OPINIÃO

Lembrar para romper a impunidade

A carta lida por Marçal para o Papa João Paulo II era um pedido de socorro que permanece atual e necessário

Ivânia Vieira
29/11/2023 às 10:37.
Atualizado em 29/11/2023 às 10:37

(Paulo Suess)

O dia 25 de novembro de 2023 marca 40 anos do assassinato do líder indígena Marçal de Souza Tupã-Y. Em 1983, Marçal se encontrava em casa, na aldeia Campestre, município de Antônio João (MS), quando foi morto com cinco tiros. Os responsáveis permanecem impunidade.

No período de 2019 a 2022 foram assassinados 795 indígenas. No ano de 2022, as mortes alcançaram 180 registros oficiais, desse total, 41 ocorreram em Roraima, o primeiro na lista dos Estados onde mais indígenas foram mortos; em segundo lugar, Mato Grosso do Sul, com 38; e em terceiro, o Amazonas, com 30. Assassinar indígenas continua como prática recorrente no território brasileiro, mandantes e autores, na maioria das ocorrências, permanecem impunes.

O martírio de Marçal Tupã-Y é relembrado tanto pela exigência de justiça quanto na memorização de uma das vozes emblemáticas do nascedouro do movimento indígena e dos povos indígenas. Do dia 22 até o dia 25, na grande assembleia dos povos  kaiwá e guarani – “Aty guasu” – uma série de atividades será desenvolvida como parte da iniciativa “Marçal, presente: memória dos 40 anos do assassinato de Marçal de Souza Tupã-Y”. A coordenação da assembleia, o CIMI, a Universidade Federal da Grade Dourado (UFGD) e o Ministério Público Federal (MPF) são algumas das organizações responsáveis pelo programa em homenagem a Marçal.

A voz de Marçal ecoou o mundo, em julho de 1980, quando representou os povos indígenas no encontro com o Papa João Paulo II (hoje São Paulo II), em Manaus. A carta lida por ele era um pedido de socorro que permanece atual e fundamentalmente necessário: “Somos uma nação subjugada  pelos  potentes,  uma  nação  espoliada,  uma  nação  que  está  morrendo aos poucos sem encontrar o caminho, porque aqueles que nos tomaram este chão não têm dado condições para a nossa sobrevivência, Santo Padre.

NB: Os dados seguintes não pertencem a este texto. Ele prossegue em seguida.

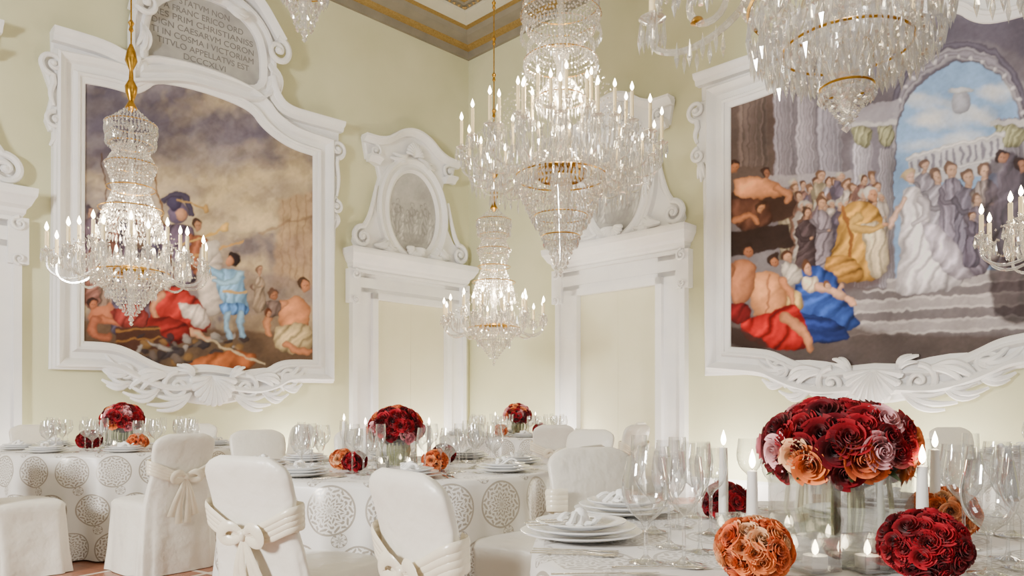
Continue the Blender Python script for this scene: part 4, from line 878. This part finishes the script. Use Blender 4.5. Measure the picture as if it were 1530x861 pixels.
# ---------------------------------------------------------------- chairs
def superell(hw,hd,k,N,cx,cy,z,wave=0,ph=0,nf=9):
    t=np.linspace(0,2*math.pi,N,endpoint=False); c,s=np.cos(t),np.sin(t)
    e=2/k; X=np.sign(c)*np.abs(c)**e; Y=np.sign(s)*np.abs(s)**e; w=1+wave*np.sin(nf*t+ph)
    return np.stack([cx+hw*X*w,cy+hd*Y*w,np.full(N,z)],1)
def chair(x,y,dx,dy,bow=True):
    th=math.atan2(-dx,dy); M=T(x,y,0)@Matrix.Rotation(th,4,'Z'); e=empty('dining_chair',M); N=96
    mb=MB(); ph=random.random()*6
    seat=[superell(hw,hd,k,N,0,cy,z,w,ph,11) for z,hw,hd,k,cy,w in [(.004,.268,.262,5,0.02,.045),(.15,.256,.252,5,.015,.03),(.32,.244,.243,6,.01,.014),(.42,.236,.236,7,.005,.004),(.452,.240,.238,7,.005,0),(.472,.228,.225,6,.005,0),(.484,.205,.205,5,.005,0),(.494,.12,.12,4,.005,0),(.497,.001,.001,4,.005,0)]]
    mb.ring(seat,True); mb.obj('seat_cover',M_SAT,e,M,angle=60)
    mb=MB(); bk=[]
    for z in [.004,.15,.3,.45,.53,.60,.66,.72,.78,.83,.86,.885,.903,.914,.921,.924]:
        y0=-.245-max(0,z-.45)*.18-max(0,z-.78)*.12; hw=.222+(.045*(1-z/.5) if z<.5 else 0)+.010*math.sin(z*7-1)
        hw-=.016*math.exp(-((z-.68)/.07)**2)
        hd=.036 if z>.3 else .05
        if z>.83:
            f=(z-.83)/.094; hw=hw-.10*(f**3.4); hd*=math.sqrt(max(.02,1-f**4))
        bk.append(superell(max(hw,.01),max(hd,.006),2.8,N,0,y0,z,.05 if z<.2 else (.03 if z<.5 else (.014 if z<.6 else .004)),ph,10))
    mb.ring(bk,True,cap1=True); mb.obj('back_cover',M_SAT,e,M,angle=60)
    if bow:
        mb=MB(); by=lambda z:-.245-max(0,z-.45)*.18-.042; K=.64
        for s in (-1,1):
            for k in range(4):
                zz=K+.085-.020*k
                pts=chaikin([(s*.16,-.25,zz+.02),(s*.222,-.262,zz+.02),(s*.234,by(zz)+.025,zz+.016),(s*.20,by(zz)-.004,zz+.003),(s*.10,by(zz)-.008,zz-.045),(s*.0,by(zz)-.014,K+.004-.004*k)],2)
                n=len(pts); r=[(.005,.018-.010*(i/(n-1))**1.5) for i in range(n)]
                mb.tube(pts,r,8,ref=(0,0,1))
            lp=chaikin([(0,by(K)-.02,K),(s*.045,by(K)-.04,K+.035),(s*.09,by(K)-.042,K+.022),(s*.10,by(K)-.035,K-.018),(s*.055,by(K)-.028,K-.028),(0,by(K)-.02,K-.004)],2)
            n=len(lp); mb.tube(lp,[(.008+.015*math.sin(math.pi*i/(n-1)),.005) for i in range(n)],8,ref=(0,1,0))
            for q in (0,1):
                tl=chaikin([(0,by(K)-.02,K-.008),(s*(.018+.02*q),by(K-.08)-.03,K-.09),(s*(.03+.04*q),by(K-.16)-.022,K-.19),(s*(.03+.055*q),by(K-.25)-.018,K-.31+.05*q)],2)
                n=len(tl); mb.tube(tl,[(.008+.020*i/(n-1),.006-.003*i/(n-1)) for i in range(n)],8,ref=(0,1,0))
        mb.ball((0,by(K)-.022,K-.002),.017,12,rz=.024); mb.obj('sash_bow',M_SASH,e,M,angle=60)
CH=[(-.80,2.98,.48,.88,1),(-2.42,5.12,-.80,.6,1),(-3.28,4.92,.6,.8,1),(-.03,2.28,.80,.60,1),(.06,3.58,-.85,.5,1),(.48,2.92,.42,-.9,1),
    (.42,5.6,-.6,-.8,0),(1.02,7.7,-.7,.7,1),(-1.75,5.45,.6,-.8,0),(-2.35,7.3,-.7,-.7,0),(-4.45,7.15,.8,-.6,0),(3.85,6.12,.2,-1,0),(-1.1,5.6,.3,-1,0),(1.15,8.6,-.9,.5,0),(-1.1,8.5,.9,.5,1),(.35,7.7,-.2,1,1),(-3.3,7.5,0,-1,0),(2.15,2.5,-.85,-.5,0)]
for c in CH: chair(*c)
# ---------------------------------------------------------------- lights, world, camera
w=bpy.data.worlds.new('world'); sc.world=w; w.use_nodes=True; bg=w.node_tree.nodes['Background']; bg.inputs[0].default_value=(1,.96,.91,1); bg.inputs[1].default_value=.30
def area(name,loc,tgt,size,en,col=(1,1,1)):
    l=bpy.data.lights.new(name,'AREA'); l.energy=en; l.size=size; l.color=col
    o=bpy.data.objects.new(name,l); sc.collection.objects.link(o); o.location=loc; o.rotation_euler=(Vector(tgt)-Vector(loc)).to_track_quat('-Z','Y').to_euler()
area('fill_light_left',(-5.5,-1,3.0),(2.5,8,1.0),1.2,900,(1,.97,.92))  # added fill lamp, out of view behind camera left; no window is modelled
area('fill_light_right',(5,-2.5,5),(-2,9,2.5),2.0,170,(1,.96,.92))  # second fill, added high behind the camera on the right, not a modelled window
def pt(name,loc,en,col=(1,.95,.85),r=.1):
    l=bpy.data.lights.new(name,'POINT'); l.energy=en; l.color=col; l.shadow_soft_size=r
    o=bpy.data.objects.new(name,l); sc.collection.objects.link(o); o.location=loc
for i,(x,y) in enumerate([(-1.0,11.0),(.6,10.2),(-4.6,7.4),(-2.6,9.5),(2.3,8.3),(3.9,6.9)]): pt('floor_uplight',(x,y,.35),72,(1,.95,.84),.1)
cam=bpy.data.cameras.new('camera'); co=bpy.data.objects.new('camera',cam); sc.collection.objects.link(co); sc.camera=co
co.location=(0,0,H); co.rotation_euler=(math.pi/2,0,0); cam.sensor_width=36; cam.lens=36*F/1530; cam.shift_y=(HY-430.5)/1530; cam.clip_start=.05
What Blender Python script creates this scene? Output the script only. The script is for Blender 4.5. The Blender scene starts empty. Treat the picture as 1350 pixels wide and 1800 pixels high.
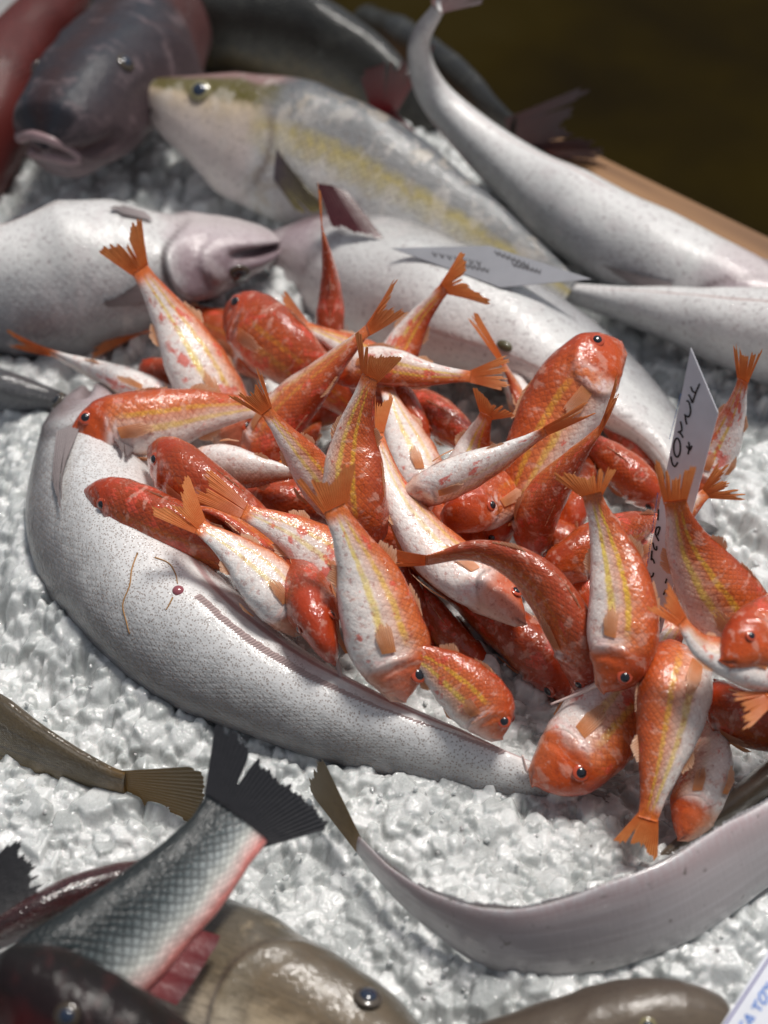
import bpy, math, random
import numpy as np
from mathutils import Vector
R = math.radians
rng = np.random.default_rng(7); random.seed(7)
SC = bpy.context.scene
COL = SC.collection
# ------------------------------------------------------------------ camera, sky, sun, exposure
CAM = np.array([0.0, -0.92, 0.92]); S2 = math.sqrt(.5)
FW = np.array([0, S2, -S2]); UP = np.array([0, S2, S2]); RT = np.array([1.0, 0, 0])
def ray(px, py):
    return FW + RT*((px-675)/900*.3) + UP*((900-py)/900*.3)
def P(px, py, z):
    d = ray(px, py); t = (z-CAM[2])/d[2]
    return CAM + d*t
def mpp(p):                       # metres per photo pixel at point p
    return float(np.dot(np.asarray(p)-CAM, FW))*.3/900
cam = bpy.data.cameras.new('camera'); co = bpy.data.objects.new('camera', cam); COL.objects.link(co)
co.location = CAM; co.rotation_euler = (R(45), 0, 0)
cam.sensor_fit = 'VERTICAL'; cam.sensor_height = 36; cam.lens = 60
cam.clip_start = .01; cam.clip_end = 60
cam.dof.use_dof = True
cam.dof.focus_distance = float(np.dot(P(800, 1120, .07)-CAM, FW)); cam.dof.aperture_fstop = 4.0
SC.camera = co
w = bpy.data.worlds.new('World'); SC.world = w; w.use_nodes = True
SUN_D = Vector((-.30, -.30, -1.2)).normalized()
el = math.asin(-SUN_D.z); az = math.atan2(-SUN_D.x, -SUN_D.y)
sky = w.node_tree.nodes.new('ShaderNodeTexSky'); sky.sky_type = 'NISHITA'; sky.sun_disc = False
sky.sun_elevation = el; sky.sun_rotation = az; sky.air_density = 1.0; sky.dust_density = 3.0
bg = w.node_tree.nodes['Background']; bg.inputs[1].default_value = .070
hz = w.node_tree.nodes.new('ShaderNodeHueSaturation'); hz.inputs['Saturation'].default_value = .42   # milky summer haze
w.node_tree.links.new(sky.outputs[0], hz.inputs['Color']); w.node_tree.links.new(hz.outputs[0], bg.inputs[0])
sl = bpy.data.lights.new('sun', 'SUN'); sl.energy = 3.0; sl.angle = R(13); sl.color = (1, .955, .90)
so = bpy.data.objects.new('sun', sl); COL.objects.link(so)
so.rotation_euler = SUN_D.to_track_quat('-Z', 'Y').to_euler()
SC.view_settings.view_transform = 'Standard'; SC.view_settings.look = 'None'
SC.view_settings.exposure = 0.0; SC.view_settings.gamma = 1; SC.view_settings.use_curve_mapping = False

# ------------------------------------------------------------------ shader helpers
class NT:
    def __init__(s, name):
        s.m = bpy.data.materials.new(name); s.m.use_nodes = True; s.t = s.m.node_tree
        s.b = s.t.nodes['Principled BSDF']; s.out = s.t.nodes['Material Output']
    def put(s, sock, v):
        if isinstance(v, bpy.types.NodeSocket): s.t.links.new(v, sock)
        elif v is not None:
            if isinstance(v, (tuple, list)) and len(v) == 3 and sock.type == 'RGBA': v = (*v, 1)
            sock.default_value = v
    def N(s, ty, **k):
        n = s.t.nodes.new('ShaderNode'+ty)
        for a, b in k.items(): setattr(n, a, b)
        return n
    def at(s, name):
        return s.N('Attribute', attribute_name=name).outputs['Fac']
    def ma(s, op, a, b=None, c=None, cl=False):
        n = s.N('Math', operation=op, use_clamp=cl)
        for i, v in enumerate((a, b, c)):
            if v is not None: s.put(n.inputs[i], v)
        return n.outputs[0]
    def mix(s, f, a, b, mode='MIX'):
        n = s.N('MixRGB', blend_type=mode); s.put(n.inputs[0], f); s.put(n.inputs[1], a); s.put(n.inputs[2], b)
        return n.outputs[0]
    def ramp(s, f, st, interp='LINEAR'):
        n = s.N('ValToRGB'); n.color_ramp.interpolation = interp; e = n.color_ramp.elements
        while len(e) < len(st): e.new(.5)
        for i, (p, c) in enumerate(st): e[i].position = p; e[i].color = (*c, 1) if len(c) == 3 else c
        s.put(n.inputs[0], f); return n.outputs[0]
    def vec(s, x, y, z=0.0):
        n = s.N('CombineXYZ'); s.put(n.inputs[0], x); s.put(n.inputs[1], y); s.put(n.inputs[2], z); return n.outputs[0]
    def noise(s, vec, scale, detail=3, w=None, rough=.55):
        n = s.N('TexNoise'); 
        if w is not None: n.noise_dimensions = '4D'; s.put(n.inputs['W'], w)
        s.put(n.inputs['Vector'], vec); n.inputs['Scale'].default_value = scale; n.inputs['Detail'].default_value = detail
        n.inputs['Roughness'].default_value = rough
        return n.outputs[0]
    def vor(s, vec, scale, rnd=1.0, feat='F1', dim='3D'):
        n = s.N('TexVoronoi', feature=feat, voronoi_dimensions=dim); s.put(n.inputs['Vector'], vec)
        n.inputs['Scale'].default_value = scale; n.inputs['Randomness'].default_value = rnd
        return n.outputs
    def obj(s): return s.N('TexCoord').outputs['Object']
    def sm(s, x, a, b):            # smoothstep a..b -> 0..1
        n = s.N('MapRange', interpolation_type='SMOOTHSTEP'); s.put(n.inputs[0], x)
        n.inputs[1].default_value = a; n.inputs[2].default_value = b; return n.outputs[0]
    def bump(s, h, st, dist, prev=None):
        n = s.N('Bump'); n.inputs['Strength'].default_value = st; n.inputs['Distance'].default_value = dist
        s.put(n.inputs['Height'], h)
        if prev is not None: s.put(n.inputs['Normal'], prev)
        return n.outputs[0]
    def band(s, x, c, wd):         # soft band centred on c
        d = s.ma('ABSOLUTE', s.ma('SUBTRACT', x, c)); return s.sm(d, wd, wd*.25)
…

Nossas terras são invadidas, nossas terras são tomadas, os nossos territórios são diminuídos, não temos mais condições de sobrevivência. Pesamos a Vossa Santidade a nossa miséria, a nossa tristeza pela morte dos nossos líderes assassinados friamente por aqueles que tomam o nosso chão, aquilo que para nós representa a nossa própria vida e a nossa sobrevivência nesse grande Brasil.{...} Este é o país que nos foi tomado”. A carta pode ser acessada aqui.

Á época do assassinato de Marçal o Brasil estava sob a ditadura, iniciando o processo de redemocratização que tem na eleição de Tancredo Neves, em 1985, por um colégio eleitoral, uma das referências. Na democracia e na experiência mais recente de um governo autoritário, vinculado às ideias da extrema direita, os indígenas foram atacados, expostos à mercê de assassinos, suas terras invadidas e o sistema de proteção e de garantia, desmantelado para que os algozes pudessem passar e agir. Em quatro anos (2019 -2022), morreram 3.552 crianças indígenas com idade de até quatro anos (dados do CIMI). A omissão dos órgãos de governo é a responsável.